A rather frightening exercise when you think about the premise of those video games – the more civilians maimed and killed the better. 


In November this year, a woman was raped in a Washington park in full view of 100 witnesses. Not one person intervened. 
Studies  have shown that witnesses of crime were much less likely to step forward if they were in a group, than  if they were by themselves. This phenomenon is known as the Bystander Effect.

But as a species, are we really that devoid of moral initiative? Or does the pack mentality always reign supreme? 
I can think of no other film that tackles the issue of pack mentality more poignantly than the 2006 Australian film Jindabyne
Based on the remarkable short story by Raymond Carver, There's so much water so close to home, and turned into a song by Paul Kelly, Everything's Turning To White, Jindabyne is the story of  a group of well respected adult men who go on a fishing trip in a small NSW country town. 
Upon arrival, the men find the body of a woman (presumed murdered) floating face down in the river. 
But instead of alerting police immediately, the men decide to continue fishing and wait to report the crime until the third day when they return home - thus behaving in a way that shocks everyone, including themselves. 
After the event, when the men are alone and have each returned to their natural lives, they struggle to make sense of their actions. 

In 2003 I joined a group called Chilout (Children Out of Detention) and I began visiting with the refugees at Maribyrnong detention centre in Melbourne.
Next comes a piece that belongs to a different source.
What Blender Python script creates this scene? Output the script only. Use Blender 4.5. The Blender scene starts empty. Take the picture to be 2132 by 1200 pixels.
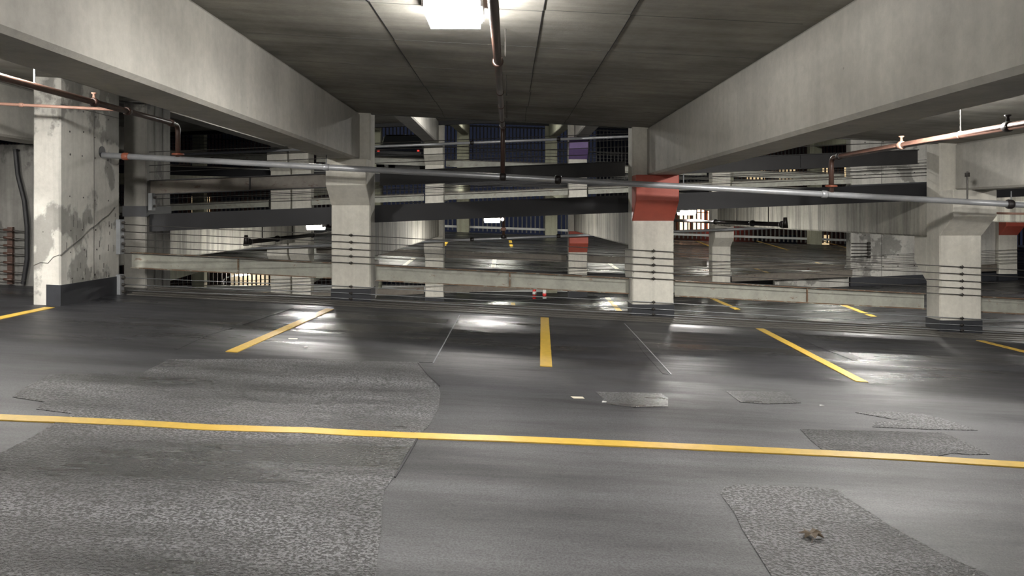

So many of the stories I heard in there will stay with me forever, but I will share them here another time. 
Many of the detainees would often ask me why Australians were so hateful toward refugees, when they had only ever heard good things about Australian people. 
I told them that most Australians were good people but that they had been fed a bunch of lies and brainwashed by the government. 
I told them that most Australians had never sat down with a refugee and listened to his or her stories, or stopped for a moment to understand that they were someone's brother, sister, son, daughter, mother, father or friend. 
I told them that most media coverage never showed the close up faces of the refugees but rather used long shot images of people on boats. 
I told them that while I was proud to be Australian, I was ashamed by my governments actions and sorry that so many Australians had failed to educate themselves about the difference between lies and truth. 
For this insight, they were humbled and grateful. 

So with the debate about Asylum Seekers back in the public domain, lets take this opportunity to alter the course of history. 
We cannot change the past but we can change the way our actions will effect the past and we can do that today.  
We do not all have to go out and visit detainees at Christmas Island; the Rudd Government has made that all but impossible, but we can do small things, simple things. 
We can educate ourselves by asking questions, by not assuming and taking things at face value, by not believing everything we read and everything we hear. 
We can do this by taking some initiative over our own minds, to really ask ourselves what it is we believe and to delve deeper to find out why we believe what we believe. 
knowledge is power and without it, we are nothing more than a pack of blinded sheep, with the potential to be led astray. 
Knowledge is the tool with which we change ourselves and in changing ourselves, we then have the potential to change the course of history. Now wouldn't that be lovely. 




3 comments:

Levin said...

Again outstanding...
People used to criticize the Russian mystic Gurdjieff, saying: "Your system contains no ethics. It speaks nothing of Love."
He replied: "Can automations love?"
His idea being work on yourself, and when you've ceased becoming an automation (or passive medium of mass ideas/norms/influences), then he would speak to them of love.

Anonymous said...

James Dean of all people said once " I can't change the ship I'm on but I do have the power to change the sails and it's direction"
again miss Misha beautiful and powerful words

Misha Sim said...

Thanks for the comments people, I love and appreciate your feedback on my posts.